Mr. Whitney said the Fed is putting together a list of banks that will be ready to receive electronic files next month. That list will likely include about 1,000 banks at first, though there is also a long list of banks that are setting up the connections necessary to receive image files from the Fed, he said. And nearly every bank he talks to has some kind of transition plan for eventually becoming image-ready.

And once volume goes up, the Fed will revisit the pricing issue, perhaps as early as next year, he said. "We are trying to encourage as much electronic processing as we can. The more electronic receivers there are, the more it benefits everybody."

Still, the overall transition to electronic processing will be long, Mr. Whitney said. "It will probably be another three to five years before we see a really significant critical mass, with more than half of check volume" being cleared as images. "Once we get over 50%, then we start to get a snowball effect," that will drive up volume.
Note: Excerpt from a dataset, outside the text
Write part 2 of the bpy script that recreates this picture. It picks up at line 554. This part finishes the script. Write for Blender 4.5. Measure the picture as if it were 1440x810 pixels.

And for banks that cannot receive images, the Fed must deliver either the original item, or, if the sending bank has submitted only an electronic version, an image replacement document. Because producing IRDs - essentially high-quality printouts of the images - is additional work, the prices for handling these items are higher than those for either paper checks or images. The rates follow the same structure as the one for electronic items, with volume- and time-based tiers, and prices ranging from 3.5 cents for early submissions to 25 cents for the latest ones.

Mr. Schutze said creating IRDs is a tedious process that complicates the processing system. "I'm surprised they weren't charging more than that."